▸ Exercise description:
Begin at the line that contains "Recreate this scene", stop after the line that contains "COL = SC.collection", and reproduce only that span, unaltered.

▸ Listed records:
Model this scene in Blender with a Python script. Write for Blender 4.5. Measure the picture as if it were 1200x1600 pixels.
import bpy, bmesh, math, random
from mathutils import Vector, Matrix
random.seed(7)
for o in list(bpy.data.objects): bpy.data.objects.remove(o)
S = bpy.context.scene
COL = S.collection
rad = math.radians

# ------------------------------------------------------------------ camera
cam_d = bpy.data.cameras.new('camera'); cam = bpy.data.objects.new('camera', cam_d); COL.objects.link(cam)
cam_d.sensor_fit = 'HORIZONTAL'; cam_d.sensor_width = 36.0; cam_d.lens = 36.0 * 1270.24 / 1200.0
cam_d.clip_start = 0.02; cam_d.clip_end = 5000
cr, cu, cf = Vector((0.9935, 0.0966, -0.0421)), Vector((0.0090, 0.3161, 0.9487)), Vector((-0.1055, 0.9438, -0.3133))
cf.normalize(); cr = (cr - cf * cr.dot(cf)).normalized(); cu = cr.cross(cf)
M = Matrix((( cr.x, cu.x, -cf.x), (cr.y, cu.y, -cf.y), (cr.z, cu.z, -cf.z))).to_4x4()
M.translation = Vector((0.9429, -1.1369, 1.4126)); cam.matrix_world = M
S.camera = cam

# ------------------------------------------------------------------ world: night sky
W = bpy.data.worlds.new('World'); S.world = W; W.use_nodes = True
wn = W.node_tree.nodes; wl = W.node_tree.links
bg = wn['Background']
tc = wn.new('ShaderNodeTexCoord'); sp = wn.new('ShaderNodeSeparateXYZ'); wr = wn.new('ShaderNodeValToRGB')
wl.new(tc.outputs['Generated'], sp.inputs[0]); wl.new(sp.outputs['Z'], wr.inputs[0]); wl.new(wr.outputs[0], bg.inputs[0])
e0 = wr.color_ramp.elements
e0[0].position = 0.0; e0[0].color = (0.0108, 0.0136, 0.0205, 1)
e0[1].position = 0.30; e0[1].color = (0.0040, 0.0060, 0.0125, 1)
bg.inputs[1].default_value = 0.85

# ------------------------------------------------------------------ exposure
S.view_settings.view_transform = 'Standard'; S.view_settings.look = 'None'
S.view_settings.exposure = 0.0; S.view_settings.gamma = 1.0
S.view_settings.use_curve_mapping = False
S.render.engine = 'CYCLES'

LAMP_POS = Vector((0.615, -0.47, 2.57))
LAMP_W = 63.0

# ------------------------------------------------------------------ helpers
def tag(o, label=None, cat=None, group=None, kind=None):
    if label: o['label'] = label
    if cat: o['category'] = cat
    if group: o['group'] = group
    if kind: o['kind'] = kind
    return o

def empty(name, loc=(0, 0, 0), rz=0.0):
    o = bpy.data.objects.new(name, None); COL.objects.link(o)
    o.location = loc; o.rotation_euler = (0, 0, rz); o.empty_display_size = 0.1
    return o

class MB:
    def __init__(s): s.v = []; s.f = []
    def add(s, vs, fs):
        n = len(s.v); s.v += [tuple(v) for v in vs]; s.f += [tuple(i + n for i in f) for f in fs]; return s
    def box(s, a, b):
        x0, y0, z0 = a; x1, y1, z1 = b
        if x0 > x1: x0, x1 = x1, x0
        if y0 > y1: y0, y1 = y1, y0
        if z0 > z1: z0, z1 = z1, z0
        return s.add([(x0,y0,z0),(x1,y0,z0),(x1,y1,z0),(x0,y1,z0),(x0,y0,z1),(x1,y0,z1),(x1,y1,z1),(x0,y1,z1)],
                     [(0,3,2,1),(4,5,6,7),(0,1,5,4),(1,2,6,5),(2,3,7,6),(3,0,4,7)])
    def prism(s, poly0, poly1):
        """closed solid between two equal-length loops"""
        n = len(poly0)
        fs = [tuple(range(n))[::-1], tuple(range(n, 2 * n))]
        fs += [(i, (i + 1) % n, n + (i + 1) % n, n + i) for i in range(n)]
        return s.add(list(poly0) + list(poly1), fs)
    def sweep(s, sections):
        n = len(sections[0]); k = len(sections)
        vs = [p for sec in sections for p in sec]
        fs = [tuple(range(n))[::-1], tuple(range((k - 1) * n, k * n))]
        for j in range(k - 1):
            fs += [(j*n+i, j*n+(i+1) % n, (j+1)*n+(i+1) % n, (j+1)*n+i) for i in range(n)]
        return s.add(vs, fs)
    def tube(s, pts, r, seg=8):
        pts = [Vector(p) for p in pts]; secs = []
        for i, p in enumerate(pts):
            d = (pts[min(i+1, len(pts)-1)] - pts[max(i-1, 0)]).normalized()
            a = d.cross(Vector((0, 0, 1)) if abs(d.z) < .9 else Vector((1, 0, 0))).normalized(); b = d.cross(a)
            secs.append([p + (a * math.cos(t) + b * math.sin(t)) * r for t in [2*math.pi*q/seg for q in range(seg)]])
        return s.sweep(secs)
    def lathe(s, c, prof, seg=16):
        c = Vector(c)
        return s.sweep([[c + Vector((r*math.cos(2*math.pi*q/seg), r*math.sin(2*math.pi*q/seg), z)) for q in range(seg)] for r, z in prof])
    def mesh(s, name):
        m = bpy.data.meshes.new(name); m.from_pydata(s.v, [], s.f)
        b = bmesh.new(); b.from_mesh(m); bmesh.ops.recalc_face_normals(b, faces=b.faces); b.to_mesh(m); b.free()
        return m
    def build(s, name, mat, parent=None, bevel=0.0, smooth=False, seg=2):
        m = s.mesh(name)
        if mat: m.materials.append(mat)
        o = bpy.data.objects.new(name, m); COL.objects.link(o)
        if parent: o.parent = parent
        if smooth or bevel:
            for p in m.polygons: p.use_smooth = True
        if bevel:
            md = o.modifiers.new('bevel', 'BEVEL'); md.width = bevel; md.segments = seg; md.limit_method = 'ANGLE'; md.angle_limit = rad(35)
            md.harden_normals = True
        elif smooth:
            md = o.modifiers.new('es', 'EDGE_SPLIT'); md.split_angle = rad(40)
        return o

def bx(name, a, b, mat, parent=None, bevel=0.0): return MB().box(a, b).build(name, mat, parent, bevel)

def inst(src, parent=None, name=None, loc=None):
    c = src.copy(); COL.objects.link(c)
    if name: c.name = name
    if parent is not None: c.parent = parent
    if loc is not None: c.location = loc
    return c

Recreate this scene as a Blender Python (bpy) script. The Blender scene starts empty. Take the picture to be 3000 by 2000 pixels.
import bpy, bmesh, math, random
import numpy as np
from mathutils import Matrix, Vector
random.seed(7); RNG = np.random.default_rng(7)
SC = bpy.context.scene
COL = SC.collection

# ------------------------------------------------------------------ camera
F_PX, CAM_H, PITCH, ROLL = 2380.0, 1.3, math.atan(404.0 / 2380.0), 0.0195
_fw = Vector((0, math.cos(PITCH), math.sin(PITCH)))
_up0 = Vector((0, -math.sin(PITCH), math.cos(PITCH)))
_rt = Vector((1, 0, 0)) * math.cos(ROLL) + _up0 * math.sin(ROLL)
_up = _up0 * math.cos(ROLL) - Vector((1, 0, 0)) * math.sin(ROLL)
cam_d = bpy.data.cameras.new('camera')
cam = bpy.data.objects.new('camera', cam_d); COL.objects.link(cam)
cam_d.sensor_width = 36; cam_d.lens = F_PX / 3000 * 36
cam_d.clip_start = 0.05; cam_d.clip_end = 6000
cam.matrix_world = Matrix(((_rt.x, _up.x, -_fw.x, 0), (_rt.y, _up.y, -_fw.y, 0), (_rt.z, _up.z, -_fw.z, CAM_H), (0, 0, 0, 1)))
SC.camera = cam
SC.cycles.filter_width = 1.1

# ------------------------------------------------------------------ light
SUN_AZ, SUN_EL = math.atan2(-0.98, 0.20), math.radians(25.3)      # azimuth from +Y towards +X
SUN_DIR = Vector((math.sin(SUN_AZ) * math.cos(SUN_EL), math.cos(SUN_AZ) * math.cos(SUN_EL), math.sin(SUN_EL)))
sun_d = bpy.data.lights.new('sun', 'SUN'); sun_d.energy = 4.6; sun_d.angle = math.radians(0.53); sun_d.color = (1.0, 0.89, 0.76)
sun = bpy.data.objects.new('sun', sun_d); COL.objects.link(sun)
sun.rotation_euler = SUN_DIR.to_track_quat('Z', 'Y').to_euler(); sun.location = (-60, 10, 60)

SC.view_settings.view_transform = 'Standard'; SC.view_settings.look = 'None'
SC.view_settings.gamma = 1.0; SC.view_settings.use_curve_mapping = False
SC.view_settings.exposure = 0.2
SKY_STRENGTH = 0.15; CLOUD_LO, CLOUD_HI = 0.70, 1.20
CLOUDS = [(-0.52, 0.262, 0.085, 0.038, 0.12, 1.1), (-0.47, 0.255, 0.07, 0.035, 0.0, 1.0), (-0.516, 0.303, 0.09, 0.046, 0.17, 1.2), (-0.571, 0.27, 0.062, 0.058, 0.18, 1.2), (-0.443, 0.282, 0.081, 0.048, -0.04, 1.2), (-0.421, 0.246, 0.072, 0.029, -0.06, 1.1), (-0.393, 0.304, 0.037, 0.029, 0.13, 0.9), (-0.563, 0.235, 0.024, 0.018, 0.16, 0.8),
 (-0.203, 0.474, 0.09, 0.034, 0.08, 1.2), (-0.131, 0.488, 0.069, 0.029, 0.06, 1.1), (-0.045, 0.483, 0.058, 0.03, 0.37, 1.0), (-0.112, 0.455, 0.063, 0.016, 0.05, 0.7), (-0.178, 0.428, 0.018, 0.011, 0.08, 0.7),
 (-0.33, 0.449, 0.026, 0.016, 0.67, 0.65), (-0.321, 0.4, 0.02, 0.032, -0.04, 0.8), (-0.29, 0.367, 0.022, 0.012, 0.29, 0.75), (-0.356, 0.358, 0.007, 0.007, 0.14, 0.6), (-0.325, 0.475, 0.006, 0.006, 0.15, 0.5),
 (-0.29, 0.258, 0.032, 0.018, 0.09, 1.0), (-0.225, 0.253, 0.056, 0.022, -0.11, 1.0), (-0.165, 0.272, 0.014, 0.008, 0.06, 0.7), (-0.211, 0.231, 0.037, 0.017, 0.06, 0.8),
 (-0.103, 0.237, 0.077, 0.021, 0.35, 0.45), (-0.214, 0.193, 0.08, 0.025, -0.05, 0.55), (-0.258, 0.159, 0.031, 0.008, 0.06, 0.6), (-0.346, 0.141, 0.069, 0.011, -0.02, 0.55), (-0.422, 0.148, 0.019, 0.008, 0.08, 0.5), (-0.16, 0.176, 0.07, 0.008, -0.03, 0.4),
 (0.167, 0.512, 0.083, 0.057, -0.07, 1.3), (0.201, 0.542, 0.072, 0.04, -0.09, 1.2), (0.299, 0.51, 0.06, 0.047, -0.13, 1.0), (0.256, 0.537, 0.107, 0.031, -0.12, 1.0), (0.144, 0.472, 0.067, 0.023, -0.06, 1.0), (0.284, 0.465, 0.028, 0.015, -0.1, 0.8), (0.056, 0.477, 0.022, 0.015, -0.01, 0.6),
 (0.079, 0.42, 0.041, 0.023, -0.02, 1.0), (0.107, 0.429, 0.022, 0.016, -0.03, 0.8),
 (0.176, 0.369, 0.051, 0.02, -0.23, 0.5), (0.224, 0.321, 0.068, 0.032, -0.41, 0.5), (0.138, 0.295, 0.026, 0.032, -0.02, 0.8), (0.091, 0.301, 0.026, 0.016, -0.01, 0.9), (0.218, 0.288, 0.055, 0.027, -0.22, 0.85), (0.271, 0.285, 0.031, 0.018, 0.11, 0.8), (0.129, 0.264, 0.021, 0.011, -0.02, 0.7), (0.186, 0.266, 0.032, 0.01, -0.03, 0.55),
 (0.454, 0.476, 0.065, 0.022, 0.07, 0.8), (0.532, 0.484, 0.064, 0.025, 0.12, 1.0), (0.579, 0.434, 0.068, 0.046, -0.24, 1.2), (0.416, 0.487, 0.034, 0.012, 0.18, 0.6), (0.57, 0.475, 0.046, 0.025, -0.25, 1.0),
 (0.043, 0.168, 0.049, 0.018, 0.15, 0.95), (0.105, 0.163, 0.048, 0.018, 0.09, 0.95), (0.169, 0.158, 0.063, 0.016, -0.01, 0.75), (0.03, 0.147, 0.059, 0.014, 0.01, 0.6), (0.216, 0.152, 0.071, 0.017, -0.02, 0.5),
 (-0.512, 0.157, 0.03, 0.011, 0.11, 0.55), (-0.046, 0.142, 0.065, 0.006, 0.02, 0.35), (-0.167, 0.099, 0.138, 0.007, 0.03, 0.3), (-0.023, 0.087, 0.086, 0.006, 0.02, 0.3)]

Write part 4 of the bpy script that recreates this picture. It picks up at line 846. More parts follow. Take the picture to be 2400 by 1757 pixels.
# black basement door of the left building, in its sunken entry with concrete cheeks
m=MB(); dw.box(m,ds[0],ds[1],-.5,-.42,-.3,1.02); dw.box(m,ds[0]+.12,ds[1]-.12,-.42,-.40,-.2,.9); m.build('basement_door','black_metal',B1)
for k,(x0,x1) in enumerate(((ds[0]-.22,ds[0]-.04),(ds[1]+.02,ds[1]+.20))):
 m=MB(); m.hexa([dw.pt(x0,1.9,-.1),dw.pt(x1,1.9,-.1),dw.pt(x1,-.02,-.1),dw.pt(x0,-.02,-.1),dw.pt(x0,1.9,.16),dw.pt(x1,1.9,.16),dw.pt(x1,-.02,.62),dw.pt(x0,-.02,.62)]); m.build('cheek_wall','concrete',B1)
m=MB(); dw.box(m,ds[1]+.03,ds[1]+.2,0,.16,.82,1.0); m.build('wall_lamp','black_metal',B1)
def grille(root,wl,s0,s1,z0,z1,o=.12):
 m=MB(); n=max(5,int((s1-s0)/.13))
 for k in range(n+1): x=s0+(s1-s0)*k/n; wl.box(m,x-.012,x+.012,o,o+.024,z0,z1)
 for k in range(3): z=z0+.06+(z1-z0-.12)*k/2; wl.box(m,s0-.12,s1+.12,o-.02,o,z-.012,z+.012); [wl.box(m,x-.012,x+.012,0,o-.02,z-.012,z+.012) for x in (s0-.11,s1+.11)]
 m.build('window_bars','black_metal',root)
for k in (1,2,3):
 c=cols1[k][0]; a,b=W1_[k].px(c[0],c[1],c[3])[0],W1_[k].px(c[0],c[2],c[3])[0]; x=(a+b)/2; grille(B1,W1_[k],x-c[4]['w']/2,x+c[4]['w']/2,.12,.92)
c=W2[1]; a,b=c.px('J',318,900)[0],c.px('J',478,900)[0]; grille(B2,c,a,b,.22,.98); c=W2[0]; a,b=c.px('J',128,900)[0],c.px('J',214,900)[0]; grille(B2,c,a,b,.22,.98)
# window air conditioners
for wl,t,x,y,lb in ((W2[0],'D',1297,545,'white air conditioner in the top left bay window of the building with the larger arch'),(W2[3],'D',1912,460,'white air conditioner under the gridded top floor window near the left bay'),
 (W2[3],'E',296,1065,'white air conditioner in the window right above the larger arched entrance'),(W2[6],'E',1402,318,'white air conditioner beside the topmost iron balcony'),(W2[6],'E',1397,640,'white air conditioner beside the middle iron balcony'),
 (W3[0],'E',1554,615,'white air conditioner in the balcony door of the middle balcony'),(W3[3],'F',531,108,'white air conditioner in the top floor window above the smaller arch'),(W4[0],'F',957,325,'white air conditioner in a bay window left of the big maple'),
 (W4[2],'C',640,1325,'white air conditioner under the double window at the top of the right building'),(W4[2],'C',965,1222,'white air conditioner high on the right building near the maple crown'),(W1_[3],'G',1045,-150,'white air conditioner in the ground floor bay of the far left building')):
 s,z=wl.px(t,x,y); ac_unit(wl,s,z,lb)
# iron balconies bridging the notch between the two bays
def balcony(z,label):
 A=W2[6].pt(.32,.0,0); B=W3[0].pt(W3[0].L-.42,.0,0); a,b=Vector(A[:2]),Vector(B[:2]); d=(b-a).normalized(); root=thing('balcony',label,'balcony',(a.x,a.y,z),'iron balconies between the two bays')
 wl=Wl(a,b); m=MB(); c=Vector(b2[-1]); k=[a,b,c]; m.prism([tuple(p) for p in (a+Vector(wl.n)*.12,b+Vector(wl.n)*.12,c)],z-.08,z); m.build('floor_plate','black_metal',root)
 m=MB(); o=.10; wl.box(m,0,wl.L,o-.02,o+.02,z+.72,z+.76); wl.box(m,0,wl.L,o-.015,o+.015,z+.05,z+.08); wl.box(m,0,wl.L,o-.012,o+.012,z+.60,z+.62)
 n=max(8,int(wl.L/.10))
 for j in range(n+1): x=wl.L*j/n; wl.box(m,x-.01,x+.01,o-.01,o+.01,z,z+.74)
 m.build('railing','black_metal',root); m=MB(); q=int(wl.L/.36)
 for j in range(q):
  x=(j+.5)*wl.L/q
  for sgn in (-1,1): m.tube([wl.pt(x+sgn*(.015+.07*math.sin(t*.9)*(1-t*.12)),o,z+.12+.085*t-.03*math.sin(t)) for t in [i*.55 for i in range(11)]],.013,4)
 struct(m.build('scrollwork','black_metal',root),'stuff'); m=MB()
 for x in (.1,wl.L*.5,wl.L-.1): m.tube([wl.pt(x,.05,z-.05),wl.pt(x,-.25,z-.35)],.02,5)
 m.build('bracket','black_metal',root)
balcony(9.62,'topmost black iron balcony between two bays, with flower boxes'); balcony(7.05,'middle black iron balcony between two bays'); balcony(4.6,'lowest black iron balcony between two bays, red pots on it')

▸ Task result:
Recreate this scene as a Blender Python (bpy) script. The Blender scene starts empty. Take the picture to be 3000 by 2000 pixels.
import bpy, bmesh, math, random
import numpy as np
from mathutils import Matrix, Vector
random.seed(7); RNG = np.random.default_rng(7)
SC = bpy.context.scene
COL = SC.collection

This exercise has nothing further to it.